> _What to do_: The entire listing is to be repeated verbatim.

> _Source material_:
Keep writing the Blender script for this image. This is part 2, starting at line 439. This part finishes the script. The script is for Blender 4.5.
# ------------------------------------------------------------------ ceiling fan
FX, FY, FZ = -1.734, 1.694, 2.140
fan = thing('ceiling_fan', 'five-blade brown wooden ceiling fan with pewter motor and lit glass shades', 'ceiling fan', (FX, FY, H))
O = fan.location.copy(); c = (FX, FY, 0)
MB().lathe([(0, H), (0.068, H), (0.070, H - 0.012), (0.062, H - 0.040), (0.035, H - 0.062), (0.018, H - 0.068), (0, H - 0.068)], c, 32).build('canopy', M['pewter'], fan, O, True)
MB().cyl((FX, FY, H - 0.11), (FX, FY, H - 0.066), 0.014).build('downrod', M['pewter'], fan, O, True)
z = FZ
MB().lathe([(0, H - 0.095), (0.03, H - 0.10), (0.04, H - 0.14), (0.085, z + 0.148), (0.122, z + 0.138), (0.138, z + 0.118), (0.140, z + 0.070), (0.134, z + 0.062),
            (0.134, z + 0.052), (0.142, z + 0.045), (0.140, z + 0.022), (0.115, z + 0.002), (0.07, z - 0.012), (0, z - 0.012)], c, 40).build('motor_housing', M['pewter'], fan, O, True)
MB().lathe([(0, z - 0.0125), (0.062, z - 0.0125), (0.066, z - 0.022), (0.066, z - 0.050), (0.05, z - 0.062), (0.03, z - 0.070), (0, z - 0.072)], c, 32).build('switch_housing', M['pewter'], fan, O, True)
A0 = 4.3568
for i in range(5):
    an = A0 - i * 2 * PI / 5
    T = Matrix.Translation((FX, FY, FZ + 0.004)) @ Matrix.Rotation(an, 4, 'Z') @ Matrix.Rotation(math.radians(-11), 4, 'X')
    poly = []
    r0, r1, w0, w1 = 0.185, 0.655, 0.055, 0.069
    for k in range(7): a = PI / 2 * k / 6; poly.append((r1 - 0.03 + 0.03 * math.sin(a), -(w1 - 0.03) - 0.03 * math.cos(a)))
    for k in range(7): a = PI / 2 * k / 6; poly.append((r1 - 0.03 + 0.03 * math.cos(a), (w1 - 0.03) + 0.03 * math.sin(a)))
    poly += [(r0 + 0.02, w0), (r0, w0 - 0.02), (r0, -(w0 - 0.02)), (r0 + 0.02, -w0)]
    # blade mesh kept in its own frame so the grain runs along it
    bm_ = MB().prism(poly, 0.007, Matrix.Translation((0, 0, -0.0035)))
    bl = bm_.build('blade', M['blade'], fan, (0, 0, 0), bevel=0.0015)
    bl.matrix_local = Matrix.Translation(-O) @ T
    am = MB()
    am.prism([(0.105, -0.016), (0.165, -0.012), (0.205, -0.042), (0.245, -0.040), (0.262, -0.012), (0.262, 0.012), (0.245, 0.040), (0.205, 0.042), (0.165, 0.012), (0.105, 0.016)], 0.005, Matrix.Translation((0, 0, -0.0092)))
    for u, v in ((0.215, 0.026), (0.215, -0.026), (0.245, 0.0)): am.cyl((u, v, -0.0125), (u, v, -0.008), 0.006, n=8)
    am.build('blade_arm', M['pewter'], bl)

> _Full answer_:
Keep writing the Blender script for this image. This is part 2, starting at line 439. This part finishes the script. The script is for Blender 4.5.
# ------------------------------------------------------------------ ceiling fan
FX, FY, FZ = -1.734, 1.694, 2.140
fan = thing('ceiling_fan', 'five-blade brown wooden ceiling fan with pewter motor and lit glass shades', 'ceiling fan', (FX, FY, H))
O = fan.location.copy(); c = (FX, FY, 0)
MB().lathe([(0, H), (0.068, H), (0.070, H - 0.012), (0.062, H - 0.040), (0.035, H - 0.062), (0.018, H - 0.068), (0, H - 0.068)], c, 32).build('canopy', M['pewter'], fan, O, True)
MB().cyl((FX, FY, H - 0.11), (FX, FY, H - 0.066), 0.014).build('downrod', M['pewter'], fan, O, True)
z = FZ
MB().lathe([(0, H - 0.095), (0.03, H - 0.10), (0.04, H - 0.14), (0.085, z + 0.148), (0.122, z + 0.138), (0.138, z + 0.118), (0.140, z + 0.070), (0.134, z + 0.062),
            (0.134, z + 0.052), (0.142, z + 0.045), (0.140, z + 0.022), (0.115, z + 0.002), (0.07, z - 0.012), (0, z - 0.012)], c, 40).build('motor_housing', M['pewter'], fan, O, True)
MB().lathe([(0, z - 0.0125), (0.062, z - 0.0125), (0.066, z - 0.022), (0.066, z - 0.050), (0.05, z - 0.062), (0.03, z - 0.070), (0, z - 0.072)], c, 32).build('switch_housing', M['pewter'], fan, O, True)
A0 = 4.3568
for i in range(5):
    an = A0 - i * 2 * PI / 5
    T = Matrix.Translation((FX, FY, FZ + 0.004)) @ Matrix.Rotation(an, 4, 'Z') @ Matrix.Rotation(math.radians(-11), 4, 'X')
    poly = []
    r0, r1, w0, w1 = 0.185, 0.655, 0.055, 0.069
    for k in range(7): a = PI / 2 * k / 6; poly.append((r1 - 0.03 + 0.03 * math.sin(a), -(w1 - 0.03) - 0.03 * math.cos(a)))
    for k in range(7): a = PI / 2 * k / 6; poly.append((r1 - 0.03 + 0.03 * math.cos(a), (w1 - 0.03) + 0.03 * math.sin(a)))
    poly += [(r0 + 0.02, w0), (r0, w0 - 0.02), (r0, -(w0 - 0.02)), (r0 + 0.02, -w0)]
    # blade mesh kept in its own frame so the grain runs along it
    bm_ = MB().prism(poly, 0.007, Matrix.Translation((0, 0, -0.0035)))
    bl = bm_.build('blade', M['blade'], fan, (0, 0, 0), bevel=0.0015)
    bl.matrix_local = Matrix.Translation(-O) @ T
    am = MB()
    am.prism([(0.105, -0.016), (0.165, -0.012), (0.205, -0.042), (0.245, -0.040), (0.262, -0.012), (0.262, 0.012), (0.245, 0.040), (0.205, 0.042), (0.165, 0.012), (0.105, 0.016)], 0.005, Matrix.Translation((0, 0, -0.0092)))
    for u, v in ((0.215, 0.026), (0.215, -0.026), (0.245, 0.0)): am.cyl((u, v, -0.0125), (u, v, -0.008), 0.006, n=8)
    am.build('blade_arm', M['pewter'], bl)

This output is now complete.